We now know that the Red Brigades were trained and supplied by the KGB.  Why is not difficult to see:  Italian state was weak, her politics unstable, her communist party was strong, her unions radical; a little terrorism just might have sparked a security crisis — and that just might create the opportunity for a takeover followed by Italy’s secession from NATO etc. etc. … a major breakthrough for the USSR.

We also know that Soviets thought (correctly, as it happens) that as a propaganda weapon the Red Brigades were possibly an embarrassment.  Publicly, they denied involvement.  In Eastern Europe, where radical politics was not encouraged, the press was told to refer to the red brigades as “fascists”.  Sciascia’s novels… appear to play from the same script. 

Why would he do that? 

Sciascia either

1) knew (or guessed) that the Red Brigades were fed by the same hand which fed the Italian communist party and generously supported radical Italian intellectuals (he had to:  did he not read in the classics that “a revolution is a violent act by which one class overthrows another”?); in which case he is guilty of intentional obfuscation of truth for the benefit of — what? In the name of international loyalty of the left?  To protect/ satisfy personal relationships?  To assure for himself publication in the East?  Whichever was the case, it must strike one as confused;

or else

2) he genuinely didn’t know and only tried to protect the Left’s good name by suggesting that the dark blot on the image of the communist movement in the west — the Red Brigades — might only be a figment of  imagination and therefore let us not jump to conclusions.  But why would he do that?  Why muddy the waters?  Didn’t he want to know the truth?  Perhaps he preferred for some facts not to come to light?  Perhaps he didn’t want to be faced with an uncomfortable truth?

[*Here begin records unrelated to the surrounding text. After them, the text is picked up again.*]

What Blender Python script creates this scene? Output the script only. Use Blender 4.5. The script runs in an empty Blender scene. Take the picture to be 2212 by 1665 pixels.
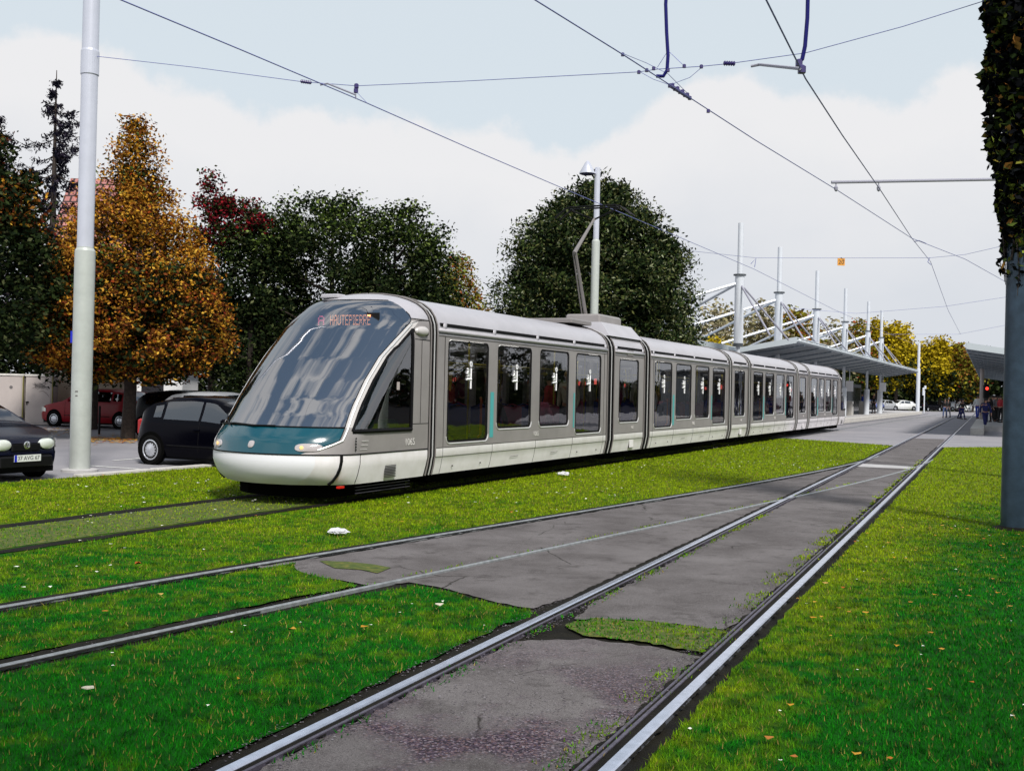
import bpy, bmesh, math, random
import numpy as np
from mathutils import Vector, Matrix
from mathutils.geometry import tessellate_polygon
random.seed(7); RNG = np.random.default_rng(7)
S = bpy.context.scene
col = S.collection
PI = math.pi

# ---------------------------------------------------------------- camera
CAM_F, CAM_ROLL, CAM_PITCH, CAM_H = 2314.8, math.radians(1.402), 0.0024624, 1.728
cd = bpy.data.cameras.new('camera'); cam = bpy.data.objects.new('camera', cd); col.objects.link(cam)
cd.sensor_width = 36; cd.sensor_fit = 'HORIZONTAL'; cd.lens = 36*CAM_F/2212; cd.clip_start = .05; cd.clip_end = 4000
_r = Vector((math.cos(CAM_ROLL), -math.sin(CAM_ROLL)*math.sin(CAM_PITCH), math.sin(CAM_ROLL)*math.cos(CAM_PITCH)))
_u = Vector((-math.sin(CAM_ROLL), -math.cos(CAM_ROLL)*math.sin(CAM_PITCH), math.cos(CAM_ROLL)*math.cos(CAM_PITCH)))
_f = Vector((0, math.cos(CAM_PITCH), math.sin(CAM_PITCH)))
cam.matrix_world = Matrix(((_r.x, _u.x, -_f.x, 0), (_r.y, _u.y, -_f.y, 0), (_r.z, _u.z, -_f.z, CAM_H), (0, 0, 0, 1)))
S.camera = cam
EYE = Vector((0, 0, CAM_H))
def ray(x, y): return _f + _r*((x-1106)/CAM_F) - _u*((y-832.5)/CAM_F)
def G(x, y, z=0.0):            # surveyed point of the photograph -> place on the ground
    d = ray(x, y); return EYE + d*((z-CAM_H)/d.z)
def at(x, y, Y):               # surveyed point at a known distance
    d = ray(x, y); return EYE + d*(Y/d.y)
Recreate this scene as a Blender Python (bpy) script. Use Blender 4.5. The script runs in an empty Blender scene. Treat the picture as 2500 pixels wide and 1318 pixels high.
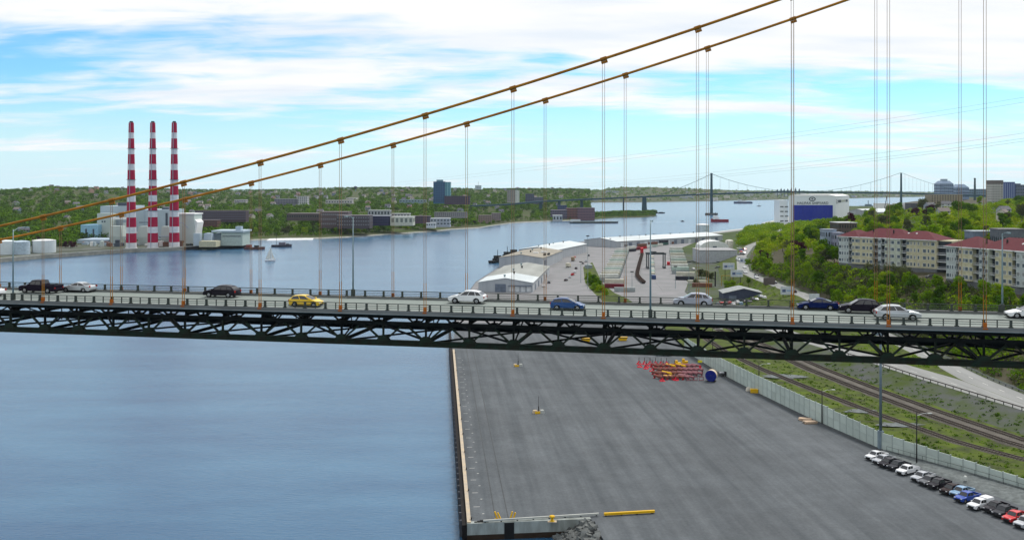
import bpy, bmesh, math, random
from mathutils import Vector, Matrix
R = math.radians
rnd = random.Random(7)
SC = bpy.context.scene
COL = SC.collection

# ---------------------------------------------------------------- camera, sky, sun, exposure
F = 2300.0           # focal length in pixels of the 2500 px wide photograph
HC = 64.0            # camera height above the water
HZ = 462.0           # horizon row
cam_data = bpy.data.cameras.new('camera')
cam = bpy.data.objects.new('camera', cam_data); COL.objects.link(cam)
cam.location = (0, 0, HC); cam.rotation_euler = (R(90), 0, 0)
cam_data.sensor_width = 36; cam_data.lens = 36 * F / 2500
cam_data.shift_y = -(659 - HZ) / 2500
cam_data.clip_start = 1; cam_data.clip_end = 40000
SC.camera = cam

SUN_EL, SUN_AZ = 52, 35      # azimuth measured from the view direction towards the right
world = bpy.data.worlds.new('World'); SC.world = world; world.use_nodes = True
def build_sky():
    nt = world.node_tree; nt.nodes.clear()
    N = nt.nodes.new; L = nt.links.new
    out = N('ShaderNodeOutputWorld'); bg = N('ShaderNodeBackground'); bg.inputs[1].default_value = 0.1
    sky = N('ShaderNodeTexSky'); sky.sky_type = 'NISHITA'; sky.sun_disc = False
    sky.sun_elevation = R(SUN_EL); sky.sun_rotation = R(SUN_AZ)
    sky.altitude = 50; sky.air_density = 1.0; sky.dust_density = 0.3; sky.ozone_density = 1.5
    hsv = N('ShaderNodeHueSaturation'); hsv.inputs['Hue'].default_value = 0.488; hsv.inputs['Saturation'].default_value = 1.25; hsv.inputs['Value'].default_value = 1.0
    L(sky.outputs[0], hsv.inputs['Color'])
    tc = N('ShaderNodeTexCoord'); sep = N('ShaderNodeSeparateXYZ'); L(tc.outputs['Generated'], sep.inputs[0])
    def math_(op, a, b=None, c=None):
        m = N('ShaderNodeMath'); m.operation = op
        for i, v in enumerate((a, b, c)):
            if v is None: continue
            if isinstance(v, (int, float)): m.inputs[i].default_value = v
            else: L(v, m.inputs[i])
        return m.outputs[0]
    z = sep.outputs[2]
    zc = math_('MAXIMUM', z, 0.0)
    # a flat cloud deck seen from below: divide by height so the streaks lie down towards the horizon
    den = math_('ADD', zc, 0.10)
    px = math_('DIVIDE', sep.outputs[0], den); py = math_('DIVIDE', sep.outputs[1], den)
    cmb = N('ShaderNodeCombineXYZ'); L(px, cmb.inputs[0]); L(py, cmb.inputs[1]); cmb.inputs[2].default_value = SKY_SEED
    n1 = N('ShaderNodeTexNoise'); n1.inputs['Scale'].default_value = 0.62; n1.inputs['Detail'].default_value = 4; n1.inputs['Roughness'].default_value = 0.5; n1.inputs['Distortion'].default_value = 0.4
    n2 = N('ShaderNodeTexNoise'); n2.inputs['Scale'].default_value = 2.4; n2.inputs['Detail'].default_value = 5; n2.inputs['Roughness'].default_value = 0.55; n2.inputs['Distortion'].default_value = 0.5
    mp = N('ShaderNodeMapping'); mp.inputs['Scale'].default_value = (1, 1.9, 1); L(cmb.outputs[0], mp.inputs[0])
    L(mp.outputs[0], n1.inputs['Vector']); L(mp.outputs[0], n2.inputs['Vector'])
    s = math_('MULTIPLY_ADD', n1.outputs[0], 0.72, math_('MULTIPLY', n2.outputs[0], 0.29))
    bias = math_('MULTIPLY', zc, SKY_BIAS)                     # thicker deck higher up
    s = math_('ADD', s, bias)
    ramp = N('ShaderNodeMapRange'); ramp.interpolation_type = 'SMOOTHSTEP'
    ramp.inputs['From Min'].default_value = SKY_LO; ramp.inputs['From Max'].default_value = SKY_HI
    L(s, ramp.inputs['Value'])
    # shading inside the clouds
    n3 = N('ShaderNodeTexNoise'); n3.inputs['Scale'].default_value = 1.3; n3.inputs['Detail'].default_value = 5
    mp3 = N('ShaderNodeMapping'); mp3.inputs['Location'].default_value = (7, 3, 2); mp3.inputs['Scale'].default_value = (1, 2.4, 1); L(cmb.outputs[0], mp3.inputs[0]); L(mp3.outputs[0], n3.inputs['Vector'])
    cr = N('ShaderNodeValToRGB'); L(n3.outputs[0], cr.inputs[0])
    cr.color_ramp.elements[0].position = 0.33; cr.color_ramp.elements[0].color = (0.78, 0.84, 0.91, 1)
    cr.color_ramp.elements[1].position = 0.56; cr.color_ramp.elements[1].color = (0.93, 0.94, 0.96, 1)
    cl = N('ShaderNodeVectorMath'); cl.operation = 'SCALE'; cl.inputs['Scale'].default_value = 8.5; L(cr.outputs[0], cl.inputs[0])
    mix = N('ShaderNodeMix'); mix.data_type = 'RGBA'; L(ramp.outputs[0], mix.inputs['Factor'])
    # pale band of distant haze just over the horizon
    hz = N('ShaderNodeMapRange'); hz.interpolation_type = 'SMOOTHSTEP'; hz.inputs['From Min'].default_value = 0.0; hz.inputs['From Max'].default_value = 0.115
    hz.inputs['To Min'].default_value = 0.82; hz.inputs['To Max'].default_value = 0.0; L(zc, hz.inputs['Value'])
    mh = N('ShaderNodeMix'); mh.data_type = 'RGBA'; L(hz.outputs[0], mh.inputs['Factor'])
    sc_ = N('ShaderNodeVectorMath'); sc_.operation = 'MULTIPLY'; sc_.inputs[1].default_value = SKY_TINT; L(hsv.outputs[0], sc_.inputs[0])
    L(sc_.outputs[0], mh.inputs['A']); mh.inputs['B'].default_value = (5.9, 7.7, 8.7, 1)
    L(mh.outputs['Result'], mix.inputs['A']); L(cl.outputs[0], mix.inputs['B'])
    L(mix.outputs['Result'], bg.inputs[0]); L(bg.outputs[0], out.inputs[0])
SKY_SEED, SKY_BIAS, SKY_LO, SKY_HI, SKY_TINT = 3.7, 1.1, 0.515, 0.70, (0.64, 0.96, 1.16)
build_sky()
sun_data = bpy.data.lights.new('sun', 'SUN'); sun_data.energy = 2.6; sun_data.angle = R(14); sun_data.color = (1, 0.95, 0.88)
sun = bpy.data.objects.new('sun', sun_data); COL.objects.link(sun)
d_ = Vector((math.sin(R(SUN_AZ)) * math.cos(R(SUN_EL)), math.cos(R(SUN_AZ)) * math.cos(R(SUN_EL)), math.sin(R(SUN_EL))))
sun.rotation_euler = d_.to_track_quat('Z', 'Y').to_euler(); sun.location = (0, 0, 300)
SC.view_settings.view_transform = 'Standard'; SC.view_settings.look = 'None'
SC.view_settings.exposure = 0.36; SC.view_settings.gamma = 1.0; SC.view_settings.use_curve_mapping = False
SC.render.engine = 'CYCLES'
SC.cycles.max_bounces = 6; SC.cycles.diffuse_bounces = 3; SC.cycles.glossy_bounces = 3; SC.cycles.transmission_bounces = 3
SC.cycles.transparent_max_bounces = 8; SC.cycles.volume_bounces = 0; SC.cycles.use_denoising = True

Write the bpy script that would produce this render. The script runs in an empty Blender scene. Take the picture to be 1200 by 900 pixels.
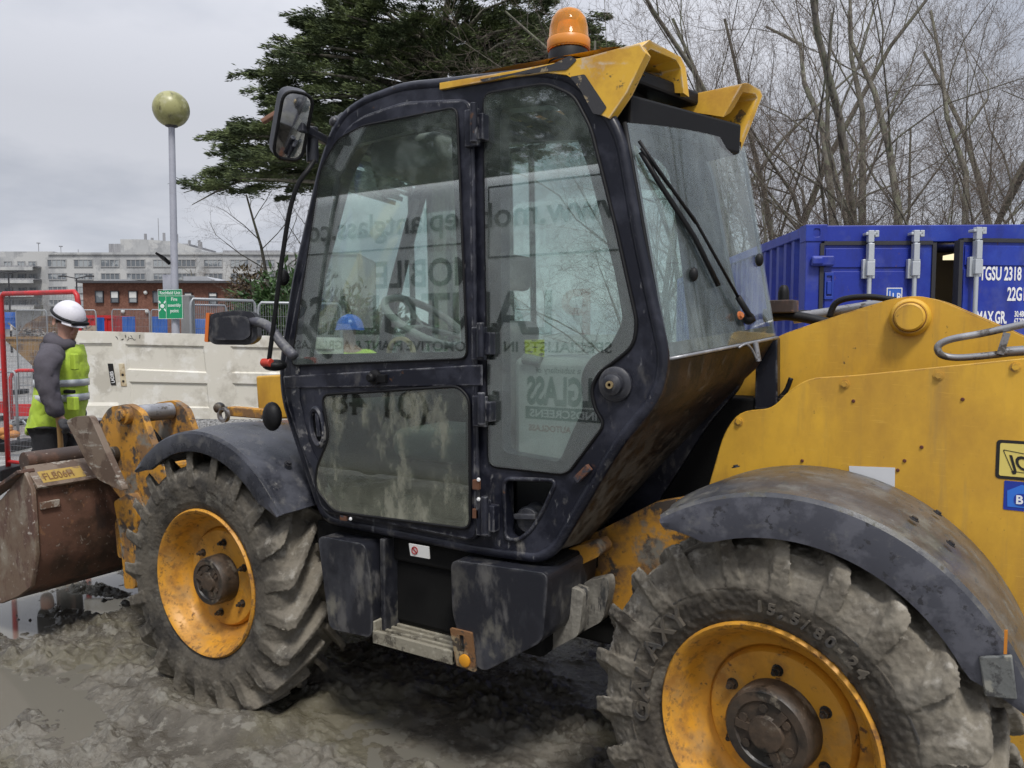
import bpy, math, random
import numpy as np
from math import radians, sin, cos, pi, sqrt, atan2
from mathutils import Vector, Matrix
from mathutils.geometry import tessellate_polygon

SC = bpy.context.scene
COL = SC.collection

# ------------------------------------------------------------------ camera
# world axes: the machine stands along X (front = +X, its left side = +Y)
FPX = 900.0
CAMP = Vector((-0.53, 3.28, 1.75)); PITCH = radians(3.8); YAW = radians(58.3)
FH = Vector((cos(YAW), -sin(YAW), 0)); RT = Vector((-sin(YAW), -cos(YAW), 0))
FW = FH*cos(PITCH) + Vector((0, 0, -sin(PITCH))); UP = RT.cross(FW)
cam = bpy.data.cameras.new('camera'); camo = bpy.data.objects.new('camera', cam); COL.objects.link(camo)
cam.sensor_width = 36; cam.lens = 36*FPX/1200; cam.clip_start = 0.05; cam.clip_end = 2000
camo.matrix_world = Matrix((( RT.x, UP.x, -FW.x, CAMP.x), (RT.y, UP.y, -FW.y, CAMP.y), (RT.z, UP.z, -FW.z, CAMP.z), (0, 0, 0, 1)))
SC.camera = camo
SC.render.resolution_x = 1024; SC.render.resolution_y = 768

# ------------------------------------------------------------------ light
SC.view_settings.view_transform = 'Standard'
try: SC.view_settings.look = 'None'
except Exception: pass
SC.view_settings.exposure = 0.46
SC.cycles.use_denoising = True; SC.cycles.denoising_prefilter = 'FAST'
SC.cycles.max_bounces = 8; SC.cycles.diffuse_bounces = 3; SC.cycles.glossy_bounces = 3; SC.cycles.transparent_max_bounces = 16; SC.cycles.sample_clamp_indirect = 4; SC.cycles.sample_clamp_direct = 8
SC.view_settings.gamma = 1.0
SUN_EL = radians(58); SUN_DIR = Vector((-0.62, 0.60, 0)).normalized()
SUN_V = SUN_DIR*cos(SUN_EL) + Vector((0, 0, sin(SUN_EL)))
sl = bpy.data.lights.new('sun', 'SUN'); sl.energy = 2.0; sl.angle = radians(12); sl.color = (1.0, 0.965, 0.91)
so = bpy.data.objects.new('sun', sl); COL.objects.link(so)
so.rotation_euler = SUN_V.to_track_quat('Z', 'Y').to_euler(); so.location = (0, 0, 30)

W = bpy.data.worlds.new('World'); SC.world = W; W.use_nodes = True
wn = W.node_tree.nodes; wl = W.node_tree.links
for n in list(wn): wn.remove(n)
def wnode(t, **k):
    n = wn.new(t)
    for a, b in k.items(): setattr(n, a, b)
    return n
out = wnode('ShaderNodeOutputWorld'); bg = wnode('ShaderNodeBackground'); bg.inputs[1].default_value = 0.1
sky = wnode('ShaderNodeTexSky', sky_type='NISHITA', sun_disc=False)
sky.sun_elevation = SUN_EL; sky.sun_rotation = atan2(SUN_DIR.x, SUN_DIR.y)
sky.dust_density = 3.0
tc = wnode('ShaderNodeTexCoord')
sep = wnode('ShaderNodeSeparateXYZ'); wl.new(tc.outputs['Generated'], sep.inputs[0])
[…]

The mystery of what went on in Sciascia’s mind will remain forever unsolved.  Whichever is the case, Sciascia’s motives appear compromised and the status assigned him by some — that of a moral lighthouse in a murky age — dubious.

What remains are his works and judging by the two I read this week, they are mostly unremarkable.  His portraits of the evil agents of capitalism (the capitalists themselves, the security aparatchiks) are pale, flat, one-dimensional, strangely unconvincing. And not surprisingly — as a career leftist intellectual without any significant access to power he was probably describing a world of which he knew nothing  (i.e. he was violating the principal dictum of every writer’s course:  “write what you know”).  Those who actually had met the powers that be in real life — writers like Le Carre, say — are much better at drawing them in all their terrifying ugliness

Barbara Tuchman, reflecting on the fate of her literary output at the end of her very long career, observed that her political writings died quickly and disappeared forever; and that what lasted were her essays on topics irrelevant to the moment, easily read as treating of universal problems of human nature:  her tale of Black Death; her tale of the stupidity and hubris which led to the outbreak of World War One.  In this category, Sciascia’s essay on Standhal in Sicily can hope to live for a few more centuries — certainly as long as people continue to read Stendhal. 

The future of his fiction, however, looks uncertain.